Fast and Efficient Online Selection of Sensors for Transmitter Localization

Abstract

The increase in cost and usage of RF spectrum has made it increasingly necessary to monitor its usage and protect it from unauthorized use. A number of prior studies have designed algorithms to localize unauthorized transmitters using crowdsourced sensors. To reduce the cost of crowdsourcing, these studies select the most relevant sensors a priori to localize such transmitters. In this work, we instead argue for online selection to localize such transmitters. Online selection can lead to more accurate localization using limited number of sensors, as compared to selecting sensors a priori, albeit at the cost of higher latency. To account for the trade-off between accuracy and latency, we add a constraint on the number of selection rounds. For the case where the number of rounds is equal to the number of selected sensors, we propose a heuristic based on Thompson Sampling and show using trace-driven simulation that it provides 23\% better accuracy compared to a number of proposed baseline algorithms.
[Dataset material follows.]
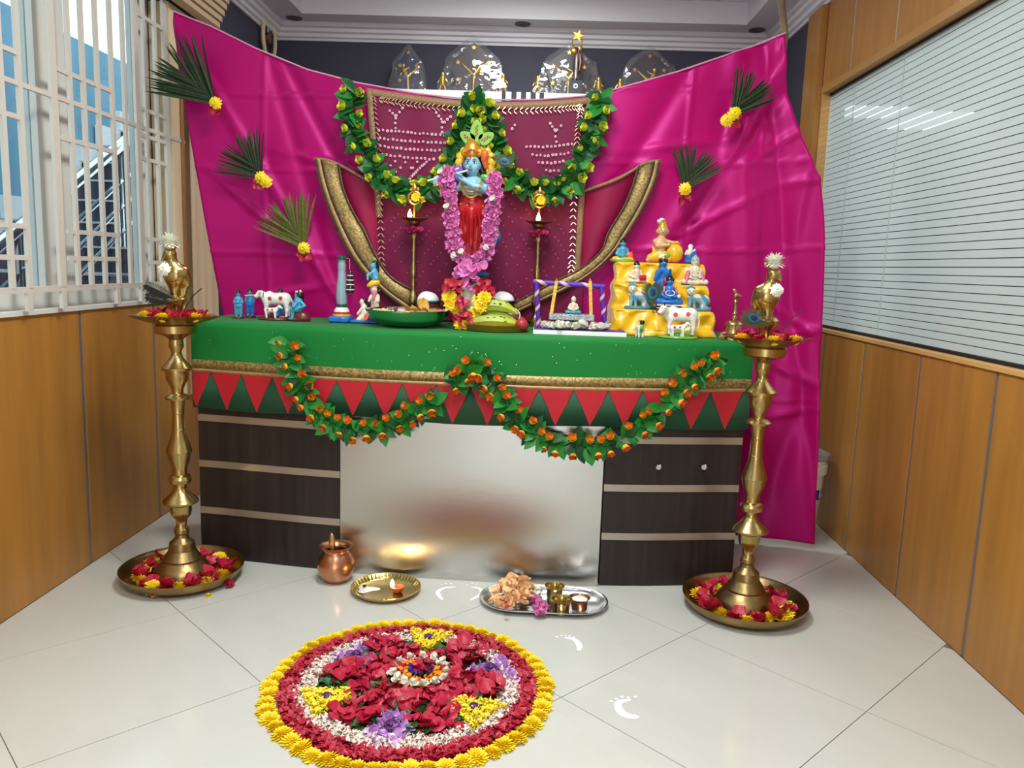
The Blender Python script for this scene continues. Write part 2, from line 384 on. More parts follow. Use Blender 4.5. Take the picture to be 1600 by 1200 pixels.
fan = thing('wall_fan', 'small round wall fan with pale rim high in the dark left corner', 'fan', (XL, 4.99, 2.43), 0)
B().tube([(.03, .11 * math.cos(a), .075 + .12 * math.sin(a)) for a in [2 * PI * k / 24 for k in range(24)]], .012, 8, closed=True).obj('rim', m_cream, fan)
B().tube([(0, 0, .075), (.035, 0, .075)], .03, 12).obj('hub', M('fan_hub', (110, 84, 64), .5), fan)
for k in range(4):
    a = k * PI / 2 + .4
    B().add([(.025, .02 * math.cos(a + 1.5), .075 + .02 * math.sin(a + 1.5)), (.03, .1 * math.cos(a), .075 + .1 * math.sin(a)), (.02, .09 * math.cos(a + .6), .075 + .09 * math.sin(a + .6)), (.022, .02 * math.cos(a), .075 + .02 * math.sin(a))], [(0, 1, 2, 3)]).obj('blade', m_dark, fan)
# window frames, panes
w1 = sroot('window_1'); XW = XL - .07
def fr(y0, y1, z0, z1, name='frame', d=.05, m=None, x=XW): return B().box((x - d / 2, y0, z0), (x + d / 2, y1, z1)).obj(name, m or m_creamw, w1, smooth=0)
ZB, ZT = 1.06, 2.48
yw = lambda px: PX(px, 225, XW).y
fr(.2, 3.78, 1.0, ZB); fr(.2, 3.78, ZT, 2.5)
fr(yw(49), yw(70.5), ZB, ZT); fr(yw(70.5), yw(75.5), ZB, ZT, 'gasket', .052, m_rub); fr(yw(75.5), yw(97), ZB, ZT); fr(yw(211), yw(220.5), ZB, ZT); fr(1.5, 1.6, ZB, ZT); fr(.2, .28, ZB, ZT)
for y0, y1 in ((.28, 1.5), (1.6, yw(49)), (yw(97), yw(211))): B().box((XW - .004, y0, ZB), (XW + .002, y1, ZT)).obj('pane', m_glass, w1, smooth=0)
fr(yw(222), yw(234), ZB, ZT, 'frame', .012); fr(yw(234), yw(244), ZB, ZT, 'dark_gap', .01, M('gap_grey', (112, 106, 106), .6)); fr(yw(244), yw(251), ZB, ZT, 'frame', .012); fr(yw(251), 3.9, ZB, ZT, 'dark_gap', .01, m_blk)  # panels coloured grey and black stand in for dark gaps between frames
# security grille in front of it
gr = thing('window_grille', 'cream painted metal security grille across the left window', 'grille', (XL + .03, 0, 0))
def vb(y, w=.018, z0=1.076, z1=2.47): B().box((-.006, y - w / 2, z0), (.006, y + w / 2, z1)).obj('bar', m_bar, gr, smooth=0)
def hb(y0, y1, z, h=.016): B().box((-.008, y0, z - h / 2), (.004, y1, z + h / 2)).obj('rail', m_bar, gr, smooth=0)
yv = lambda px, py=250: PX(px, py, XL + .03).y
for px in (8, 36, 114, 135, 157, 179, 198): vb(yv(px), .02)
for px in (88, 217, 262): vb(yv(px), .036)
for px in (230, 247): vb(yv(px), .02)
for yy in (1.2, 1.4, 1.6, 1.8, 2.0, 2.2): vb(yy, .02)
zz = lambda px, py: PX(px, py, XL + .03).z
Zm = zz(160, 177)
hb(.2, 3.78, Zm); hb(.2, 3.78, 1.07, .02)
for py in (116, 219): hb(yv(88), yv(179), zz(110, py))
for py in (364, 404): hb(yv(100), yv(182), zz(140, py))
for py in (79, 180, 352, 402): hb(1.2, yv(38), zz(18, py))
for py in (35, 175, 215, 250, 372, 408): hb(yv(217), yv(262), zz(240, py + 2))
for px in (45, 99, 184, 222): B().box((-.008, yv(px, 460) - .012, 1.0), (.006, yv(px, 460) + .012, 1.07)).obj('foot', m_bar, gr, smooth=0)
# outside the window
struct(B().box((-3.55, -2, -.1), (-3.45, 12, 2.75)).obj('wall_outer', m_blue, smooth=0))
struct(B().box((-3.55, -2, -.12), (XL - .1, 12, -.02)).obj('ground', M('outer_paving', (120, 122, 124), .7), smooth=0))
st = thing('staircase', 'outdoor staircase with dark steps and white saw-tooth skirting beyond the window', 'staircase', (-3.44, 2.78, -.02))
n = 16
for k in range(n):
    B().box((0, k * .29, 0), (1.0, k * .29 + .29, .157 * (k + 1) - .012)).obj('step', m_step, st, smooth=0)
    B().box((0, k * .29 - .012, .157 * (k + 1) - .012), (1.0, k * .29 + .29, .157 * (k + 1))).obj('nosing', M('white_nosing', (190, 192, 196), .4) if k == 0 else MATS['white_nosing'], st, smooth=0)
    B().box((.0, k * .29 - .02, .157 * (k + 1)), (.05, k * .29 + .27, .157 * (k + 1) + .15)).obj('skirting', m_white, st, smooth=0)
hr = thing('stair_railing', 'tubular stainless steel railing climbing beside the outdoor steps', 'railing', (-2.42, 2.2, -.02))
sl = .157 / .29
a = PX(105, 295, -2.42); z0 = a.z + .02 - sl * (a.y - 2.2)
B().tube([(0, 0, z0), (0, 5, z0 + 5 * sl)], .032, 12).obj('handrail', m_steelp, hr)
for dz in (.20, .34, .48): B().tube([(0, 0, z0 - dz), (0, 5, z0 - dz + 5 * sl)], .014, 8).obj('rod', m_steelp, hr)
for k in range(5):
    y = .55 + k * .93
    for d in (0, .05): B().tube([(0, y + d, max(sl * y - .05, 0)), (0, y + d, z0 + sl * y)], .016, 8).obj('post', m_steelp, hr)
tag(B().box((-2.3, 5.3, -.02), (-1.95, 5.6, 1.28)).obj('low_wall', m_white, smooth=0), 'low white wall beside the foot of the outdoor railing', 'wall')
# ---- right wall: panelling, frosted window
wr = B(); X1 = XR + .12
wr.box((XR + .02, YF, 0), (X1, 4.26, .93)); wr.box((XR + .02, YF, 2.12), (X1, 4.26, 3)); wr.box((XR + .001, 4.26, 0), (X1, YB, 3))
wr = struct(wr.obj('wall_right', m_dark, smooth=0))
ys = [2.93 - .485 * k for k in range(10, 0, -1)] + [2.93, 3.43, 3.90, 4.26]
for a, c in zip(ys[:-1], ys[1:]):
    for z0, z1 in ((.002, .932), (2.15, 2.552)):
        B().box((XR, max(a, YF) + .010, z0), (XR + .02, c - .010, z1)).obj('wood_panel', m_wood, wr, smooth=0)
        if a > YF: B().box((XR + .003, a - .0105, z0), (XR + .02, a + .0105, z1)).obj('metal_strip', m_strip if z0 < 1 else MATS.get('bright_strip') or M('bright_strip', (196, 188, 184), .3, metal=.5), wr, smooth=0)
B().box((XR - .008, YF, .932), (XR + .05, 4.26, .946)).obj('sill', m_woodp, wr, smooth=0)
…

For restricted number of rounds, we show that using conventional parallel version of the modified Thompson Sampling which selects equal number of sensors in each round results in a substantial reduction in accuracy. To this end, we propose a strategy of selecting decreasing number of sensors in subsequent rounds of the modified Parallel Thompson Sampling. Our evaluation shows that the proposed heuristic leads to only 3 % reduction in accuracy in contrast to 22 % using modified Parallel Thompson Sampling, when we select 50 sensors in 20 rounds.